--- START OF Data to process ---

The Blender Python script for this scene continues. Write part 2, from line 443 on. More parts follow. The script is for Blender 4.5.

--- END OF Data to process ---
--- START OF Data to process ---

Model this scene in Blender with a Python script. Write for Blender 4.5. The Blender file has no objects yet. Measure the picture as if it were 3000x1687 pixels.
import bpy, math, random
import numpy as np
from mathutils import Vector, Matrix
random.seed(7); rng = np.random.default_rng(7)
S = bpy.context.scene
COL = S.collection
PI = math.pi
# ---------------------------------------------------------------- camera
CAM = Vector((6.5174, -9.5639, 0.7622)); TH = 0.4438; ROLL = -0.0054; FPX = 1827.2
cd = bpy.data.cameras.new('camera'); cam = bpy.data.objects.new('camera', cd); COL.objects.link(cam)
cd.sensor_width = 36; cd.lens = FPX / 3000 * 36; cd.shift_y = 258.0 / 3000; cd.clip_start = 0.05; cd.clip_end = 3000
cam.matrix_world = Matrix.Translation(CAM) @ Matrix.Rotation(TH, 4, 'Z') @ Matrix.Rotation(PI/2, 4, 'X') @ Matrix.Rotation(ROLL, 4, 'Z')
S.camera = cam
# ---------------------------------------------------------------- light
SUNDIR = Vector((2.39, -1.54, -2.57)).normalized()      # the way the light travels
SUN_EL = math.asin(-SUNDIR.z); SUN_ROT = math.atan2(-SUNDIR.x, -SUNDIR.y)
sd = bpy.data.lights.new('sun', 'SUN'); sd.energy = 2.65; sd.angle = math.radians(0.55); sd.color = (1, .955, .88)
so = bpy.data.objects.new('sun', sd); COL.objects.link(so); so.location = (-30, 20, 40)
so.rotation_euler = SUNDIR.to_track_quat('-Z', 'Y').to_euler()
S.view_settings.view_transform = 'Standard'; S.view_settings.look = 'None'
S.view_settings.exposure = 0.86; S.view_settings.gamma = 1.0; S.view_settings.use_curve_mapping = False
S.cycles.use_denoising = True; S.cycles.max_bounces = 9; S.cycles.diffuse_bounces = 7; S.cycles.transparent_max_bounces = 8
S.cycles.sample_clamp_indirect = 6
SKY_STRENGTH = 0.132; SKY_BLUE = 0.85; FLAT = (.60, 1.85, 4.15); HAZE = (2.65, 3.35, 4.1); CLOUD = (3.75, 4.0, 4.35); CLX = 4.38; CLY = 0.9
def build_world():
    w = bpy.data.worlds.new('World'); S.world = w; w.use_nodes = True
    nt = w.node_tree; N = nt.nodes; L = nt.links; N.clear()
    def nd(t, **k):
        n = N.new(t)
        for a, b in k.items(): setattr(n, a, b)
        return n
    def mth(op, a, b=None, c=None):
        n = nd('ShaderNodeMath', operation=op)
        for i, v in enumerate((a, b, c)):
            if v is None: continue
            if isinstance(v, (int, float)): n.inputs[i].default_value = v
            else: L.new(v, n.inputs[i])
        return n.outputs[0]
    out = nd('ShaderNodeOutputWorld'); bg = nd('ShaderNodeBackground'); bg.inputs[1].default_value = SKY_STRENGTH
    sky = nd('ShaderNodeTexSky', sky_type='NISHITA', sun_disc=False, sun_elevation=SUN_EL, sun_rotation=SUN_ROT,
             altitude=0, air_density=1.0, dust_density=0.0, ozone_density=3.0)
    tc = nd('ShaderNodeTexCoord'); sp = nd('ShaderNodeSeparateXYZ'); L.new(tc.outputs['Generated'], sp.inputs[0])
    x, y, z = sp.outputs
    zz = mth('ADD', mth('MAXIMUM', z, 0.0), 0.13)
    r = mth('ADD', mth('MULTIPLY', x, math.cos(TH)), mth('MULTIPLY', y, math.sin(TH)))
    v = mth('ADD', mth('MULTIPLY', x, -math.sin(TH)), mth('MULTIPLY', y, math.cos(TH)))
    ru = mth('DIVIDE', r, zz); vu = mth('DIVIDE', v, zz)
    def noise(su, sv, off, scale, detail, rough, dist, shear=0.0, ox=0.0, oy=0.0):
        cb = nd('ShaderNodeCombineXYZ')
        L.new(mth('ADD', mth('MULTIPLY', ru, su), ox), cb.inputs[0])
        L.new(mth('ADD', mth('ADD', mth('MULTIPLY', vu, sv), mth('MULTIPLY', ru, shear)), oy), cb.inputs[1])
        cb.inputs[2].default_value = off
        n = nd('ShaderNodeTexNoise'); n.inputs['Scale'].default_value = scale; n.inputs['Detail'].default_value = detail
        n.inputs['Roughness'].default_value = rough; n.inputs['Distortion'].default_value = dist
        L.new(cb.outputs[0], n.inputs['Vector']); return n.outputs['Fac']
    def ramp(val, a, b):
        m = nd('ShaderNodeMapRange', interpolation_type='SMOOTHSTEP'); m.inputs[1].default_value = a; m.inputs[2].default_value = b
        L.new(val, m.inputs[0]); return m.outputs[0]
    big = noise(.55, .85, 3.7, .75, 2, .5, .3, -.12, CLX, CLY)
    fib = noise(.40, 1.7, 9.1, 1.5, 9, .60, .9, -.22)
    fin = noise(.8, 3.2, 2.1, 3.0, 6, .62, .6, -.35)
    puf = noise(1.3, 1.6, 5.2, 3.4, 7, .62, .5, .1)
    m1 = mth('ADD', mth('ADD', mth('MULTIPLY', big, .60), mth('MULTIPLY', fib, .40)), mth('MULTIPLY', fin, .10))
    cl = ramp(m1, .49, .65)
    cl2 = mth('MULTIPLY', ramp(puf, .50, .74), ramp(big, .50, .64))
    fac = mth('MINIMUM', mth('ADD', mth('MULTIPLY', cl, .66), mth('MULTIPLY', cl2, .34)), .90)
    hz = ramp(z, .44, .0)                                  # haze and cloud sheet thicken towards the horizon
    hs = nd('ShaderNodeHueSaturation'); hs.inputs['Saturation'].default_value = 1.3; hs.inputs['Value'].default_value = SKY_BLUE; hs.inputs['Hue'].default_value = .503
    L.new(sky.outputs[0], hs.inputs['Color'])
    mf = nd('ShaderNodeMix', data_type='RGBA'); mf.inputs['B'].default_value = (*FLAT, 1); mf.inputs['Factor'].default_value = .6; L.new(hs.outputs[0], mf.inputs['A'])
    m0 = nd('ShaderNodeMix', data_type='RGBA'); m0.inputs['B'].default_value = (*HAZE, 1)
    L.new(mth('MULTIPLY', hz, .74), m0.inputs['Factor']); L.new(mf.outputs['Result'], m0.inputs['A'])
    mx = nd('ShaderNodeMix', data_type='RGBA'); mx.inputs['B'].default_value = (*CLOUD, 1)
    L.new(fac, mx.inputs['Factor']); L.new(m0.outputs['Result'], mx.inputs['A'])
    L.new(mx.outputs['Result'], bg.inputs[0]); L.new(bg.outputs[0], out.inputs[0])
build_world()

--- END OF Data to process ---

--- Instructions for the task ---
Report the number of lines of the listing above that hold the string "objects", with no other text.

--- Output ---
3